UTS can also claim other members of the McTaggart family among its science community. Greg’s other son Lachlan is also a UTS alumnus, with an Honours degree in Environmental Science, and one of Greg’s daughters, Kaylie, is a current UTS Health student.

Meanwhile, Greg’s other daughter Annabelle is pursuing her science studies with the University of Wollongong – “the black sheep of the family,” Greg notes proudly with a smile.

In February this year, Greg and Stuart recently attended UTS’s 50th anniversary celebration of the School of Civil and Structural Engineering on campus in the new faculty’s new engineering facility. Greg was delighted to see the striking Faculty of Engineering and IT building for the very first time, and enjoyed reconnecting with former teachers and tutors, hearing more about how today’s students study engineering, and noticing the differences since his time there.
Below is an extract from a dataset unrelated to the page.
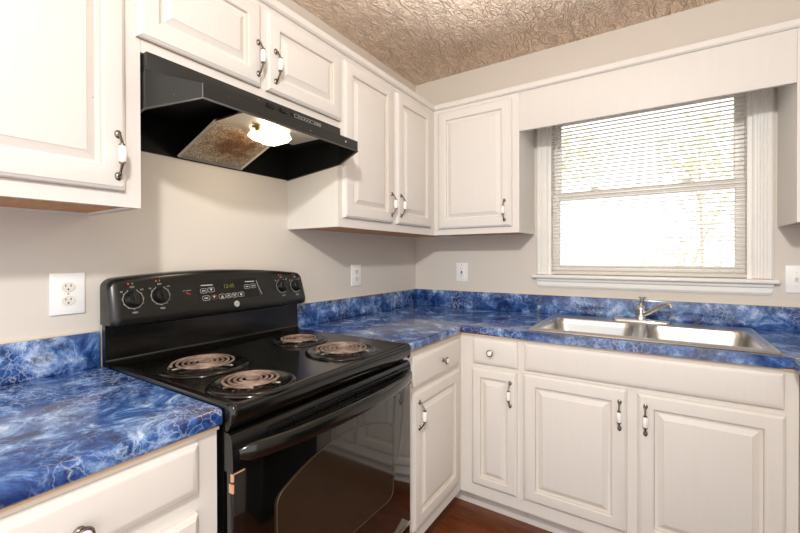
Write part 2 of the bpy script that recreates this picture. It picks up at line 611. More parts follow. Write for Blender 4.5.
def cabinet(name, label, cat, loc, rotz, W, D, H, doors=(), drawers=(), toe=0, group=None, bottom=True, top=True, kick_ext=(0, 0), kick_return=False):
    """local frame: x along the front, -y out of the front (frame face at y=0), z up from the base."""
    t = thing(name, label, cat, loc, rotz, group)
    m = MB()
    ft = 0.019
    z0 = toe
    m.box((0, ft, z0), (0.016, D, H)).box((W - 0.016, ft, z0), (W, D, H))
    m.box((0.016, D - 0.008, z0), (W - 0.016, D, H))
    if top: m.box((0.016, ft, H - 0.016), (W - 0.016, D - 0.008, H))
    # face frame: stiles, rails and the plate behind the doors
    m.box((0, 0, z0), (W, ft, H))
    m.build('body', PAINT, t, 0)
    if bottom:
        MB().box((0.016, ft, z0 + 0.006), (W - 0.016, D - 0.008, z0 + 0.018)).build('bottom_panel', WOOD if not toe else PAINT, t, 0)
    if toe:
        k = MB().box((kick_ext[0], 0.085, 0.0), (W - kick_ext[1], 0.101, toe))
        k.box((kick_ext[0], 0.078, 0.0), (W - kick_ext[1], 0.086, 0.055), bev=0.002)
        if kick_return:
            e_ = W - kick_ext[1]
            k.box((e_ - 0.016, 0.0, 0.0), (e_, 0.085, toe)).box((e_ - 0.023, 0.0, 0.0), (e_ - 0.015, 0.080, 0.055), bev=0.002)
        k.build('toe_kick', PAINT, t, 0)
    for (u0, u1, a, c, hu, hz) in doors:
        d = door_mesh(u0, u1, a, c, 0.055 if u1 - u0 > 0.26 else 0.046).build('door', [PAINT, EDGE, GROOVE], t, 25)
        if hu is not None:
            handle_mesh(hu, hz).build('handle', [NICKEL, PORC], d, 40)
    for (u0, u1, a, c, ku, *kz_) in drawers:
        d = door_mesh(u0, u1, a, c, raised=False).build('drawer' if ku is not None else 'false_front', [PAINT, EDGE, GROOVE], t, 25)
        if ku is not None:
            knob_mesh(ku, kz_[0] if kz_ else (a + c) / 2).build('knob', [NICKEL, PORC], d, 40)
    return t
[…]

“The technology is very different for one thing, as well as the fact that when I was studying, there were no female students in my group.” These days, women represent roughly 18% of the UTS engineering alumni community.

Looking back, McTaggart says that UTS gave him a great head start.

“UTS had a reputation of marrying the practical with the theory and producing graduates who were much more able and ready to enter the workplace than some of the other Sydney based institutions. The workplace component was compulsory for students and they were therefore highly prized in industry. It is a source of pride for me that UTS is still regarded well in industry in this way.”

Looking forward now, and if money were no option, Greg would love to solve some of biggest issues.

“Locally, I’d want to fix the problem of housing affordability. Globally, it’s water and sewerage.

I’d like to see everyone on the planet have access to a clean and healthy environment.”